THE TASK >> Only the lines from the start of the material through the line containing "sc.cycles.caustics_refractive = False" are to be extracted, exactly as they appear.

[Records with scene code]
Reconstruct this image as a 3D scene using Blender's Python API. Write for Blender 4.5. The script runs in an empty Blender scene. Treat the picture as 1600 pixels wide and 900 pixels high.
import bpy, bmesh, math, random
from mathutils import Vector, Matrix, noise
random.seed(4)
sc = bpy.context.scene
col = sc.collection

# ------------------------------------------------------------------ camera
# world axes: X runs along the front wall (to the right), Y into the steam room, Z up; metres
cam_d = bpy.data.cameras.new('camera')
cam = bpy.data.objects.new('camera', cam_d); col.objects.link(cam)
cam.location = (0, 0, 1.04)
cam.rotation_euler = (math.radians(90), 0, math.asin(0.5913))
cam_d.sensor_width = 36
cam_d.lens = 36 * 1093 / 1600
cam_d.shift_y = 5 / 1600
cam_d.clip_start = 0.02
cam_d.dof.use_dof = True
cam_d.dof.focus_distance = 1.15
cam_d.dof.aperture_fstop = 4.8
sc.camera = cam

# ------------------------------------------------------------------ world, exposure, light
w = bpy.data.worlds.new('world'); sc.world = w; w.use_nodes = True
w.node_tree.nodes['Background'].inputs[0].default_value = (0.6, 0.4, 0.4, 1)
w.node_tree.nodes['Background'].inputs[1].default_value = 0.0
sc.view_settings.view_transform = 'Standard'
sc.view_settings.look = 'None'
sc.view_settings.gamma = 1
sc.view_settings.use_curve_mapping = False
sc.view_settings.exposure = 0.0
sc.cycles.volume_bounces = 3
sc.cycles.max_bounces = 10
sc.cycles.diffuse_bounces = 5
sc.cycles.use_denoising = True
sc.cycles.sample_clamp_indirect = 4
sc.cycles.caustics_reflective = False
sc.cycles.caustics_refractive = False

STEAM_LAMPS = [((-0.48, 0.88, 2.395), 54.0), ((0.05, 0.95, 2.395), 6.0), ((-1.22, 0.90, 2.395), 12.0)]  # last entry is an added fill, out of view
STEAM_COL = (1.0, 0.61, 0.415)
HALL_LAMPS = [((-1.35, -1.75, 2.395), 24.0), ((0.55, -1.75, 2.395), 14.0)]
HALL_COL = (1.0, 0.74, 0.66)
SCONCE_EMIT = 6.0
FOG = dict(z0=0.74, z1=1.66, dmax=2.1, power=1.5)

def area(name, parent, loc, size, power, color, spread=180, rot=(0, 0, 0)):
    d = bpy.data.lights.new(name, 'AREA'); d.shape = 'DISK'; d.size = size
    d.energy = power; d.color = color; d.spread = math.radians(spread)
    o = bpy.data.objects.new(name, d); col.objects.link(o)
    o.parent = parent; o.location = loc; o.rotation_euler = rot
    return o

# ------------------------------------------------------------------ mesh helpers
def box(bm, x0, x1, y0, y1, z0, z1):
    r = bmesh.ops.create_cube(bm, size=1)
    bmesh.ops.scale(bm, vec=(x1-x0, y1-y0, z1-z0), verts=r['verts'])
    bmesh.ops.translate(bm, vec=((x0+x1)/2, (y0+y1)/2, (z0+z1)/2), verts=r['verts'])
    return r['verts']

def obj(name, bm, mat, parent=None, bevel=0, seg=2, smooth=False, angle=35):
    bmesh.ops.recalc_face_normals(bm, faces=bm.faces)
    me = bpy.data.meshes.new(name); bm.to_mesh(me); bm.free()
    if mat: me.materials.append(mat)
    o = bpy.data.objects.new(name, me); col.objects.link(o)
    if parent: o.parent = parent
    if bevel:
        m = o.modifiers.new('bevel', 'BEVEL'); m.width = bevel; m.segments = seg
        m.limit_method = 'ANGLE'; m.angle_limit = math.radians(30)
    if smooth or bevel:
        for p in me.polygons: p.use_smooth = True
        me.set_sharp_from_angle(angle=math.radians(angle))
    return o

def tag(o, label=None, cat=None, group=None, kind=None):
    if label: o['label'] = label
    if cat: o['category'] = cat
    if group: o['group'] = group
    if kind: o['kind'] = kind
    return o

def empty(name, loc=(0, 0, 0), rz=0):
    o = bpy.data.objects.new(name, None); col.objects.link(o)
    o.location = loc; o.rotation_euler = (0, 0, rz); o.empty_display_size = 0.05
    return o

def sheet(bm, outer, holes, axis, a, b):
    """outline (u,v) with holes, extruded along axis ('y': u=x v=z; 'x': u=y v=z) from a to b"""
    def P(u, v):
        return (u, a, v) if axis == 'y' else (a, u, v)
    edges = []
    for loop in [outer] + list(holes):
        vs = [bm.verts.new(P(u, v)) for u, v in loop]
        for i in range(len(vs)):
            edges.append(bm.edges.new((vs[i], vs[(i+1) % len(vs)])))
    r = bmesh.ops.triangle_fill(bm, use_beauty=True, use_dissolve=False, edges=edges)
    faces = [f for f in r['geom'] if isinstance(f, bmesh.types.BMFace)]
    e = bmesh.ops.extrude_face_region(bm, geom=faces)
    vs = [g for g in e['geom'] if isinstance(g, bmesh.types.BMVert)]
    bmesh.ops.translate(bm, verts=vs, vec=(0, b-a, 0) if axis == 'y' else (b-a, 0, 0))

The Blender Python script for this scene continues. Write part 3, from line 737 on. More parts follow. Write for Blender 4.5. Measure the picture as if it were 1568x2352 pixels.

IN RESPONSE >>
Reconstruct this image as a 3D scene using Blender's Python API. Write for Blender 4.5. The script runs in an empty Blender scene. Treat the picture as 1600 pixels wide and 900 pixels high.
import bpy, bmesh, math, random
from mathutils import Vector, Matrix, noise
random.seed(4)
sc = bpy.context.scene
col = sc.collection

# ------------------------------------------------------------------ camera
# world axes: X runs along the front wall (to the right), Y into the steam room, Z up; metres
cam_d = bpy.data.cameras.new('camera')
cam = bpy.data.objects.new('camera', cam_d); col.objects.link(cam)
cam.location = (0, 0, 1.04)
cam.rotation_euler = (math.radians(90), 0, math.asin(0.5913))
cam_d.sensor_width = 36
cam_d.lens = 36 * 1093 / 1600
cam_d.shift_y = 5 / 1600
cam_d.clip_start = 0.02
cam_d.dof.use_dof = True
cam_d.dof.focus_distance = 1.15
cam_d.dof.aperture_fstop = 4.8
sc.camera = cam

# ------------------------------------------------------------------ world, exposure, light
w = bpy.data.worlds.new('world'); sc.world = w; w.use_nodes = True
w.node_tree.nodes['Background'].inputs[0].default_value = (0.6, 0.4, 0.4, 1)
w.node_tree.nodes['Background'].inputs[1].default_value = 0.0
sc.view_settings.view_transform = 'Standard'
sc.view_settings.look = 'None'
sc.view_settings.gamma = 1
sc.view_settings.use_curve_mapping = False
sc.view_settings.exposure = 0.0
sc.cycles.volume_bounces = 3
sc.cycles.max_bounces = 10
sc.cycles.diffuse_bounces = 5
sc.cycles.use_denoising = True
sc.cycles.sample_clamp_indirect = 4
sc.cycles.caustics_reflective = False
sc.cycles.caustics_refractive = False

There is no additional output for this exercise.